Christensen’s artwork, composed of richly colored wood engravings with painted borders, beautifully recreates the look of medieval art, early manuscripts, and this early example of a hand-operated press.

And for “N,” a section labeled “Notes” reveals how a book by the late Don Freeman, a children’s author and illustrator who died in 1978, was published more than 20 years after his death by his family; they relied on detailed notes and preliminary artwork Freeman had compiled for a story called “Gregory’s Shadow.”

Freeman became especially well known as a children’s writer for his 1968 book “Corduroy,” about an anthropomorphic teddy bear in a department store. His notes on “Gregory’s Shadow” include sketches, a typed narrative, and hand-lettered papers on which he wrote rough notes to himself.

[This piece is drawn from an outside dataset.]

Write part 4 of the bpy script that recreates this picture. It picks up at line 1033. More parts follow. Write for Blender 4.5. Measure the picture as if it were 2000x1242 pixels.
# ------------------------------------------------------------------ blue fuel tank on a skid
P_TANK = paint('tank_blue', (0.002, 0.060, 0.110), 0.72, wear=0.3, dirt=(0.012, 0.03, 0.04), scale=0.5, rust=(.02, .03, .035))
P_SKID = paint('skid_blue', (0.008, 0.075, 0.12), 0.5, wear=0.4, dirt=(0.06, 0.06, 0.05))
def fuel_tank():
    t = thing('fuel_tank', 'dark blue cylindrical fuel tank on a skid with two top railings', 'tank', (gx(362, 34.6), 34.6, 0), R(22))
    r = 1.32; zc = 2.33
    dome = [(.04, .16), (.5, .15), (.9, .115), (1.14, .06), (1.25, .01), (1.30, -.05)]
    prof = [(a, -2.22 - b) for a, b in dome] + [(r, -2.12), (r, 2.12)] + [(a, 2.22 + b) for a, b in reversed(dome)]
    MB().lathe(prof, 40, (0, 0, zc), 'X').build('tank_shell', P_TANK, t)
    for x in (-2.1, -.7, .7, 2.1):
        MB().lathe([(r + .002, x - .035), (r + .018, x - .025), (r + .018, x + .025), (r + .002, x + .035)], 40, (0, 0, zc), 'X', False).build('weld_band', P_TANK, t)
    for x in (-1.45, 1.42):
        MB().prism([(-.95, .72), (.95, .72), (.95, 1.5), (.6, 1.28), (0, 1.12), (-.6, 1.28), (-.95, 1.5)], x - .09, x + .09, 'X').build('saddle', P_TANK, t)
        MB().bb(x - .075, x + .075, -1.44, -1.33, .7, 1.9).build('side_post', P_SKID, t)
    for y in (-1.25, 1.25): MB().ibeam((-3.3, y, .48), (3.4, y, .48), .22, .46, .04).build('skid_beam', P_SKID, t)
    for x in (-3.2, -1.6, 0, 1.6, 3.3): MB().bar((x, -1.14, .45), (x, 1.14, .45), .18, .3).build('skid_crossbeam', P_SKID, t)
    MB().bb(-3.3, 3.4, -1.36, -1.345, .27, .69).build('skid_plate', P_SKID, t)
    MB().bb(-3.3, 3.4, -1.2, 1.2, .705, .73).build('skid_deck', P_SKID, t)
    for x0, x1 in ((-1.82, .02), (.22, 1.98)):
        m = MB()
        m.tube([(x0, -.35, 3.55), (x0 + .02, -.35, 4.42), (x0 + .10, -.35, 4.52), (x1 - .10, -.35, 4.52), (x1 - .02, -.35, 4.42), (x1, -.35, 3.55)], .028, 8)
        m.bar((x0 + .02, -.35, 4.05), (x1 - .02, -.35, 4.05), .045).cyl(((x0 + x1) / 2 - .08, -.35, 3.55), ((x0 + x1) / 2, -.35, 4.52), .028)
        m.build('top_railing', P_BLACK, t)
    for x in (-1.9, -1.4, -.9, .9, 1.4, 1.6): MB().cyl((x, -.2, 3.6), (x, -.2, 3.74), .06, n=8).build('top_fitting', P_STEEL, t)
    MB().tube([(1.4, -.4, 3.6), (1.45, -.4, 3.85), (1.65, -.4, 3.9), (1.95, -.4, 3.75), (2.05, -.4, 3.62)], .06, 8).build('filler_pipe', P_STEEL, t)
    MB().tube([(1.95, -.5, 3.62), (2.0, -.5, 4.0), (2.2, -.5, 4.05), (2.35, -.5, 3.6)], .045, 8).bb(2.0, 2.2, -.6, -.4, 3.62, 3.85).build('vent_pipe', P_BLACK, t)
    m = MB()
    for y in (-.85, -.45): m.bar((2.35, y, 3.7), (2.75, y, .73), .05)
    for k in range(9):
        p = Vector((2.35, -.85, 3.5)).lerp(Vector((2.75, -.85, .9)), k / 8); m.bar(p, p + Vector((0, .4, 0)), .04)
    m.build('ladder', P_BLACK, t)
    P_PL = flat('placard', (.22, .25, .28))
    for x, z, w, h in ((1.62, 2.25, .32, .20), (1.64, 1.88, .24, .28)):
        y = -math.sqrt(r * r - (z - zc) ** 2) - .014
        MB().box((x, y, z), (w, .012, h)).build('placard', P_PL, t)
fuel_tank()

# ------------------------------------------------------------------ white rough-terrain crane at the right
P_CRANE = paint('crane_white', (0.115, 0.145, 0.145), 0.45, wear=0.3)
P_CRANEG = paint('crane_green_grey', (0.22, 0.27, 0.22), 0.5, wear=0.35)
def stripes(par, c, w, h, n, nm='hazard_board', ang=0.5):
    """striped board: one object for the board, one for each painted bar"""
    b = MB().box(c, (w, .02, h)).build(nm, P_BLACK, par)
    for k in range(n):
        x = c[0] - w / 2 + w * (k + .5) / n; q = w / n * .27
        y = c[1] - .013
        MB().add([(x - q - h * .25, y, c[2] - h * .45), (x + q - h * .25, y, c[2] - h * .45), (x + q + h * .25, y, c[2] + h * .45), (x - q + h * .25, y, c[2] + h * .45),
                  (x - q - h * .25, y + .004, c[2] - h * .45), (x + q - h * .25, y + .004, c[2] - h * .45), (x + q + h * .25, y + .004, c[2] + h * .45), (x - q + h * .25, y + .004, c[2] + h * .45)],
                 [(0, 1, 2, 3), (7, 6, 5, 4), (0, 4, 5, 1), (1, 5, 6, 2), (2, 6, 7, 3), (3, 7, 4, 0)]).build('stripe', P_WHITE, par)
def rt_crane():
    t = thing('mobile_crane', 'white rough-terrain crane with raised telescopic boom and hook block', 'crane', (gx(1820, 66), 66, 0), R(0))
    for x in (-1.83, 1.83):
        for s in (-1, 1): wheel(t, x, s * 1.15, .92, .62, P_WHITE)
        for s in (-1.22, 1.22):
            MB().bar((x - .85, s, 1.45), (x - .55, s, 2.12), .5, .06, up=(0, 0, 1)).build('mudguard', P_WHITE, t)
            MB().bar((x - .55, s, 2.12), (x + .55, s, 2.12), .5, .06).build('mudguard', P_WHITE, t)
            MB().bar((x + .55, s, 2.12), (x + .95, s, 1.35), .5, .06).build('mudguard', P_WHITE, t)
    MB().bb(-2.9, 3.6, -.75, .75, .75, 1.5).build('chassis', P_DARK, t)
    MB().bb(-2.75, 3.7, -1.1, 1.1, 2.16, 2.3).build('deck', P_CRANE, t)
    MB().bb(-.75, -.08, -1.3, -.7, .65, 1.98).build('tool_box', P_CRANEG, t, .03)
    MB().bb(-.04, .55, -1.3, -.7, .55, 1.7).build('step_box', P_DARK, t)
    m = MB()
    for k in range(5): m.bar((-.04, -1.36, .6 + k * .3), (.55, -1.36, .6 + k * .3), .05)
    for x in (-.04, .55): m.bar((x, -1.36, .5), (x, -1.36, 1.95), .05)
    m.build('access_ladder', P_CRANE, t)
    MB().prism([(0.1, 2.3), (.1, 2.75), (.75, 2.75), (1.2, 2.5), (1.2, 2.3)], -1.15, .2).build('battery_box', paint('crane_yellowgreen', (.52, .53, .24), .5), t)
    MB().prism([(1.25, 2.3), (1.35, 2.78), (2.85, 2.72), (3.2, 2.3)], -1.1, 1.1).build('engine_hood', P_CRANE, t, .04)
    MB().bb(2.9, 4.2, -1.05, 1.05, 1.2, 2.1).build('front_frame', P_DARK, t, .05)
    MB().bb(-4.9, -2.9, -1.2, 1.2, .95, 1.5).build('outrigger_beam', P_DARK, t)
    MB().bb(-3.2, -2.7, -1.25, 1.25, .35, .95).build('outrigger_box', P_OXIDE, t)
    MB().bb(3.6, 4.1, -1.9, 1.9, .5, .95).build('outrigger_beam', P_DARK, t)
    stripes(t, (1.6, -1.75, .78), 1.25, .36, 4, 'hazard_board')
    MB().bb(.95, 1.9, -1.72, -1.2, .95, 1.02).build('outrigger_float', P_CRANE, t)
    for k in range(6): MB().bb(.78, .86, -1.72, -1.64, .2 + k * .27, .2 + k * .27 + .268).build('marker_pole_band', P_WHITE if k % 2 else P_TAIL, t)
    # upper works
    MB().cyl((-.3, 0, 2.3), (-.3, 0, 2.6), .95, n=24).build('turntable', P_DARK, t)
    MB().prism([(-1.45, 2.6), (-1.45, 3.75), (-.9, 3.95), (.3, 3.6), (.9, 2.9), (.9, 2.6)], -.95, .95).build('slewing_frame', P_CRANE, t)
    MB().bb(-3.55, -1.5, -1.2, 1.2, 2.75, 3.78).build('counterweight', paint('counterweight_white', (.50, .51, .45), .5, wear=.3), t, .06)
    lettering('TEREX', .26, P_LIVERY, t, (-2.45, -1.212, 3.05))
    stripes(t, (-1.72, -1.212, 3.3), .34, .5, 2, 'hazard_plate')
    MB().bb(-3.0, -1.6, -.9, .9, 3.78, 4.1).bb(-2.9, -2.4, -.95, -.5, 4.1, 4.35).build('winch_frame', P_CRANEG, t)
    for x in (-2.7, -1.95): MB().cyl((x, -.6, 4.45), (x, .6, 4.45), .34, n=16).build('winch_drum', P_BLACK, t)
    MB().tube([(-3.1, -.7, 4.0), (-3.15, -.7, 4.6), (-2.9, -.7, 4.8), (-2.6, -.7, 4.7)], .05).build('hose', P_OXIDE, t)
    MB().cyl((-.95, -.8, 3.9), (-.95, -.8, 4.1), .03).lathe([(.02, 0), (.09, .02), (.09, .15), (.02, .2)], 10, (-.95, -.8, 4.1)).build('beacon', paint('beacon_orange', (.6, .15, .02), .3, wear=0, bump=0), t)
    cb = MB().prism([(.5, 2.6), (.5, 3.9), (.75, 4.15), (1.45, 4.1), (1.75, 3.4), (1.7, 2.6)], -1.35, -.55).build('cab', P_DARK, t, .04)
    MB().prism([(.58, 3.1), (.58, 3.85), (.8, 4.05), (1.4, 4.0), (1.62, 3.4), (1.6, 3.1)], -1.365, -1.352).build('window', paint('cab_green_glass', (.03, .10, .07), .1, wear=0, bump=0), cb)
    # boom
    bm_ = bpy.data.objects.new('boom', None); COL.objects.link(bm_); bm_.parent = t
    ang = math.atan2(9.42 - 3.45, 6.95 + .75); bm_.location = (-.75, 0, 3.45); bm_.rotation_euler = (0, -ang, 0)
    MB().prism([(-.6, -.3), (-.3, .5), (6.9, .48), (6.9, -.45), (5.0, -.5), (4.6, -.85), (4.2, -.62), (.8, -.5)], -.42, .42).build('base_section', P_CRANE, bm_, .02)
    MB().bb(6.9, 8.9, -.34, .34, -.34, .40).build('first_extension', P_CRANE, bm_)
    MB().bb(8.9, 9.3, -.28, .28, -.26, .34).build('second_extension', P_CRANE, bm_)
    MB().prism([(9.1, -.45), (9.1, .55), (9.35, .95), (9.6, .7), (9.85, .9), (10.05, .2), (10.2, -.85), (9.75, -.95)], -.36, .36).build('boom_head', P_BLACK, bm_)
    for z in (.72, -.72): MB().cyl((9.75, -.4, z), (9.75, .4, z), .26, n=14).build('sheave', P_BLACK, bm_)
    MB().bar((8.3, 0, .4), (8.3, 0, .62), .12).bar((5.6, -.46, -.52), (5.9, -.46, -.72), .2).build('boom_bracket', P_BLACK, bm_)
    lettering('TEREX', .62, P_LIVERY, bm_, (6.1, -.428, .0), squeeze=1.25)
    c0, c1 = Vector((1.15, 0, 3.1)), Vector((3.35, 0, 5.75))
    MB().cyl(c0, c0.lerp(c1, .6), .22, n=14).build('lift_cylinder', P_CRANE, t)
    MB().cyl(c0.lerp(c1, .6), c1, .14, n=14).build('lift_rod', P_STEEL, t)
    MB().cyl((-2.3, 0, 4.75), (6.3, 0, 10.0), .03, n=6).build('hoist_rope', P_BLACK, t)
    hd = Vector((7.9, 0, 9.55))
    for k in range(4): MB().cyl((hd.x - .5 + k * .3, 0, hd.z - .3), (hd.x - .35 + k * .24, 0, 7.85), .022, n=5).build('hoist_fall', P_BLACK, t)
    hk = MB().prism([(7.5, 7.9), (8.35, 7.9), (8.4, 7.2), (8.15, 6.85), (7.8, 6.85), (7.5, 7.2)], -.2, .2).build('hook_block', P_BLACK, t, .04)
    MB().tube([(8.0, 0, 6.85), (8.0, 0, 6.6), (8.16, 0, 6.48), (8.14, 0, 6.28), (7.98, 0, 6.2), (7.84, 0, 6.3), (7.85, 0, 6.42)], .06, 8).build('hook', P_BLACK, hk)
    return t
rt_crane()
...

“forget Groundhog Day — its just about Gregory and his shadow,” one sheet of paper says. “how one depends on a friend even if its ones own shadow.”

“This is really a great peek into the artist’s process of creation and design,” Ruiz Cano said.

Showing work from a span of more than 100 years also helps highlight other changes that have taken place in children’s book publishing over the years.

Given the industry was dominated by white artists and publishers for much of the 20th century, earlier artwork in the exhibit features white characters pretty much exclusively, while more recent art samples highlight BIPOC children and themes, notably ones by BIPOC artists such as the late Jerry Pinkney.

“We’ve been doing a lot in the last several years to diversify the collection,” said Ruiz Cano.

“Alphabet Soup” also includes a station shaped like a giant “X” where visitors can read samples of books featured in the exhibit, and another constructed like a “Z” at which children can create their own little stories — zines — from a variety of art materials.

“We’ve already gotten some pretty good ones,” Ruiz Cano said with a laugh.